DATASET EXCERPT:
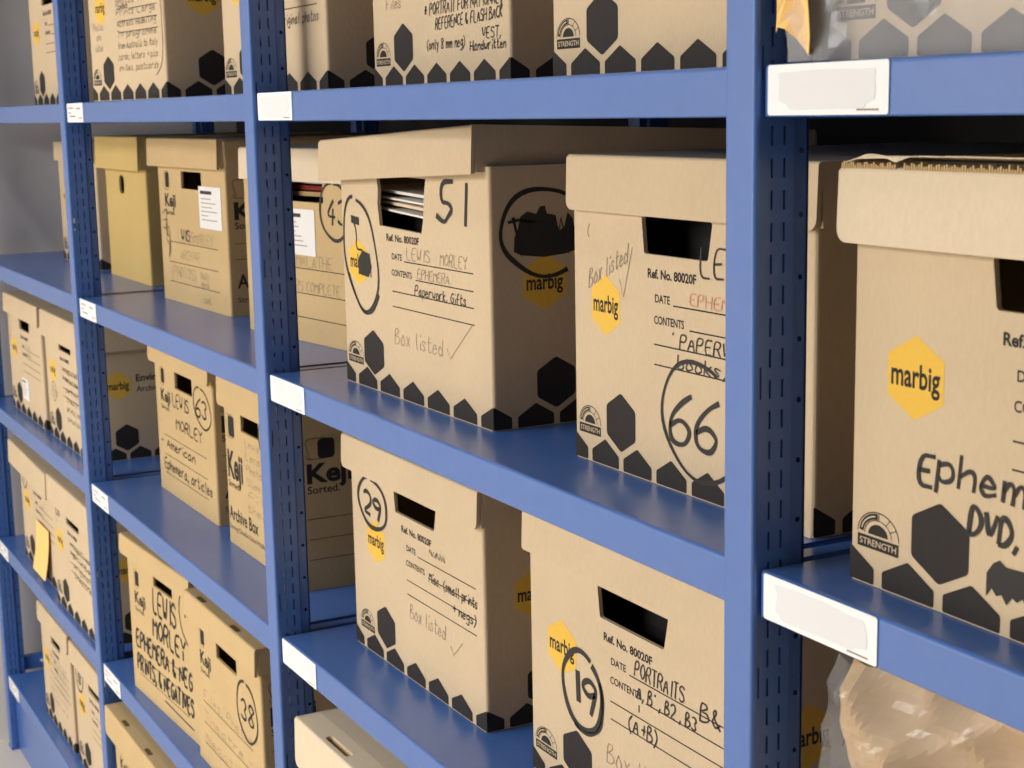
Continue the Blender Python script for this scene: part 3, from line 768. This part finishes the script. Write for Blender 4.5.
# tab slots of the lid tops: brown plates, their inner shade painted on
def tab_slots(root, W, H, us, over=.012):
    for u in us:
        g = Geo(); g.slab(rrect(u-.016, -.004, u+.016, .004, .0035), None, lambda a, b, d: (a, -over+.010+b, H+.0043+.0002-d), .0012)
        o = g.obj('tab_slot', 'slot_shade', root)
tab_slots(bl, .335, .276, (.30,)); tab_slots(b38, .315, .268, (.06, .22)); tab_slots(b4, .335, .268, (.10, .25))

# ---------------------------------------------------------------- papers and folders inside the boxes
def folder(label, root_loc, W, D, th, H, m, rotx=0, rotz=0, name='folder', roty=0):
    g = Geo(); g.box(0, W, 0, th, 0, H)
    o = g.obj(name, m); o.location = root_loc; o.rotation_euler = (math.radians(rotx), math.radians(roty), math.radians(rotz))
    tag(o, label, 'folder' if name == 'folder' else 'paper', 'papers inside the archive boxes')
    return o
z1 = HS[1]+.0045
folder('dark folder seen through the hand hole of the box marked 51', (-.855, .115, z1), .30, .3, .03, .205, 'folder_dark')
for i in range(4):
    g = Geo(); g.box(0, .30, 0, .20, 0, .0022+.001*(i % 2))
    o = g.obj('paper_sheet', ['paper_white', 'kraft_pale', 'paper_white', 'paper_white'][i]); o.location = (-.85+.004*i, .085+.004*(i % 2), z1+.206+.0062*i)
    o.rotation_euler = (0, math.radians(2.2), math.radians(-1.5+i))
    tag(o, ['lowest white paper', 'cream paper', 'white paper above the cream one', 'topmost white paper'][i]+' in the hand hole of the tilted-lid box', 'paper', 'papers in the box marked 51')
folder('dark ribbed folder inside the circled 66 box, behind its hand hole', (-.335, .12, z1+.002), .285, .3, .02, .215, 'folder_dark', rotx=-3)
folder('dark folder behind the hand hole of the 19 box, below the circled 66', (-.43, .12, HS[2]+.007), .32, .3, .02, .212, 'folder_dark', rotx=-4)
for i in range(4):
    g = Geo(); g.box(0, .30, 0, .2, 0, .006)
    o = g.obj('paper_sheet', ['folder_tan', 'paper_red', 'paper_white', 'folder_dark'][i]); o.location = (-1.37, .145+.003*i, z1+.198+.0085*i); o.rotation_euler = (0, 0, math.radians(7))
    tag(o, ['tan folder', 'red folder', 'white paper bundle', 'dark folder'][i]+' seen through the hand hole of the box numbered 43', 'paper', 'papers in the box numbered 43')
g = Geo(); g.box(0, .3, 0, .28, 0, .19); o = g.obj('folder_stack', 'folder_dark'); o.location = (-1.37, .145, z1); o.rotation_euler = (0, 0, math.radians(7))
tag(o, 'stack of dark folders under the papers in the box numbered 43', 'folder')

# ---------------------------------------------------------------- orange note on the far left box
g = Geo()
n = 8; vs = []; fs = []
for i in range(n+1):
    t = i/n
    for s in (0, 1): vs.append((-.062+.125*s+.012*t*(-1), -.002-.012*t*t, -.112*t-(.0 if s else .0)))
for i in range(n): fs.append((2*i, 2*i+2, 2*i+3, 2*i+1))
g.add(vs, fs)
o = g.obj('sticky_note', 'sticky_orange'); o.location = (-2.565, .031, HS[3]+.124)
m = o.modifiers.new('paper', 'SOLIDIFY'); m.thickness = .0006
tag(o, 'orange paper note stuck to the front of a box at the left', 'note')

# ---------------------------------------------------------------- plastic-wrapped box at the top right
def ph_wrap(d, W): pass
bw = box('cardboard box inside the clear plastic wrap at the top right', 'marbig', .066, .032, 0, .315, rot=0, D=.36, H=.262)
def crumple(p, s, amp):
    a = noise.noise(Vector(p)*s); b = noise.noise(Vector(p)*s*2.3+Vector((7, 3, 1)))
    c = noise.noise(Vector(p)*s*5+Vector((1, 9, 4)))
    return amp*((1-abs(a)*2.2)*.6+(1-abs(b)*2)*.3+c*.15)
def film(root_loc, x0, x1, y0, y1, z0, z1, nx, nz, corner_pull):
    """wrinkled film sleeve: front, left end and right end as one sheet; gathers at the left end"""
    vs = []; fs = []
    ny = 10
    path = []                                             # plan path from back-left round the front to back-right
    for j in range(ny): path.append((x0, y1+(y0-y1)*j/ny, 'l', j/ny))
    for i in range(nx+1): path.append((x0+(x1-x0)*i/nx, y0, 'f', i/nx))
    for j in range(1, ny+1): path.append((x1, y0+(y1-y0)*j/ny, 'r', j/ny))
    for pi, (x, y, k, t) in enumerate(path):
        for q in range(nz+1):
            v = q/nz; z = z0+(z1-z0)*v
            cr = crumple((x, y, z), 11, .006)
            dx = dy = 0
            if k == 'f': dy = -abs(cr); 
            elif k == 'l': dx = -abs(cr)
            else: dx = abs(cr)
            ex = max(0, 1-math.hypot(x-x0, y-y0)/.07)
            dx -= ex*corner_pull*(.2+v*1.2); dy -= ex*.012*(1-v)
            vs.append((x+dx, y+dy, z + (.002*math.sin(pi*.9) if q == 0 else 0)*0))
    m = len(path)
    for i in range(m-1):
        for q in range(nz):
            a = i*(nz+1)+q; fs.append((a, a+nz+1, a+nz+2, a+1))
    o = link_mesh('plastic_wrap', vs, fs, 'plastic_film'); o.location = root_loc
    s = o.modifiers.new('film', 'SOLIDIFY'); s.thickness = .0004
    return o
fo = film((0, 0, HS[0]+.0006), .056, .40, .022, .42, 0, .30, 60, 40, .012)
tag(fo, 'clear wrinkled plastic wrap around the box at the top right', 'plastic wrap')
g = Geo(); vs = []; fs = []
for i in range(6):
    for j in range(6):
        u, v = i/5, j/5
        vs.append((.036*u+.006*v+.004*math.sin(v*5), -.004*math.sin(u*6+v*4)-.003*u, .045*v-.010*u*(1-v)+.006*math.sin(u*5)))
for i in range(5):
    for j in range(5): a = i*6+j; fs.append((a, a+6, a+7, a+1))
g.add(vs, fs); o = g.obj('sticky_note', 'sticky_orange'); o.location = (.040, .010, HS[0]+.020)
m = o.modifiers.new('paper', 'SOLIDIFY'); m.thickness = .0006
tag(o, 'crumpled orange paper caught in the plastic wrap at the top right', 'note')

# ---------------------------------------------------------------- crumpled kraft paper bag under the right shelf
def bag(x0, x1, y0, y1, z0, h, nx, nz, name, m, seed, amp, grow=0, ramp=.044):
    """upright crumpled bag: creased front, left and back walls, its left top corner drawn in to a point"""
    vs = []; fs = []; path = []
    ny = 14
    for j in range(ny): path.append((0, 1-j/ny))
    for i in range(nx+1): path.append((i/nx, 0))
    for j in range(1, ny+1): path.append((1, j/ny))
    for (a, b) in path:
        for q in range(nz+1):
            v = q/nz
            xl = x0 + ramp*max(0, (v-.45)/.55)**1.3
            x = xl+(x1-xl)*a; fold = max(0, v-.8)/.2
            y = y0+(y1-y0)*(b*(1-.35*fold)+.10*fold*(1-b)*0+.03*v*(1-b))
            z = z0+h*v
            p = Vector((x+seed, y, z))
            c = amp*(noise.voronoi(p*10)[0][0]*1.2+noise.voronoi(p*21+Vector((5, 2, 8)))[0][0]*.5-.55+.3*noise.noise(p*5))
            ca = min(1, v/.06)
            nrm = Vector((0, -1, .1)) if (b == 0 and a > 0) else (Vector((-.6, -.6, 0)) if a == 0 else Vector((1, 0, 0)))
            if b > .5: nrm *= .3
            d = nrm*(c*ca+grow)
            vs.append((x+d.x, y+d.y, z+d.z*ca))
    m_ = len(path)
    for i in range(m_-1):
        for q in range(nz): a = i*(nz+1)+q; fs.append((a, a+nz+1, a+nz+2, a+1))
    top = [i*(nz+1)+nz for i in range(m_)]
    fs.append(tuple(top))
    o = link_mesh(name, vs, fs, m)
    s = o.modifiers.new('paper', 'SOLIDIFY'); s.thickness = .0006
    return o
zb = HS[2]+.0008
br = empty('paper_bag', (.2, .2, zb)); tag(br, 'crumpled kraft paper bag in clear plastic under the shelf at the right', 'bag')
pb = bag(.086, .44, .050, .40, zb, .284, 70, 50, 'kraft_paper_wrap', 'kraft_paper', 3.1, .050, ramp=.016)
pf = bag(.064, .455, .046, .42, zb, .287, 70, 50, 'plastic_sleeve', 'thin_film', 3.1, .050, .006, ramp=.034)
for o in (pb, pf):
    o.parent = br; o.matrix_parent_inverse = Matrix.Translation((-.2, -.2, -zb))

EXERCISE DESCRIPTION:
Reproduce the material above exactly, first line through the line that contains "tab_slots(bl, .335, .276, (.30,));", minus the pictures.

EXERCISE SOLUTION:
Continue the Blender Python script for this scene: part 3, from line 768. This part finishes the script. Write for Blender 4.5.
# tab slots of the lid tops: brown plates, their inner shade painted on
def tab_slots(root, W, H, us, over=.012):
    for u in us:
        g = Geo(); g.slab(rrect(u-.016, -.004, u+.016, .004, .0035), None, lambda a, b, d: (a, -over+.010+b, H+.0043+.0002-d), .0012)
        o = g.obj('tab_slot', 'slot_shade', root)
tab_slots(bl, .335, .276, (.30,)); tab_slots(b38, .315, .268, (.06, .22)); tab_slots(b4, .335, .268, (.10, .25))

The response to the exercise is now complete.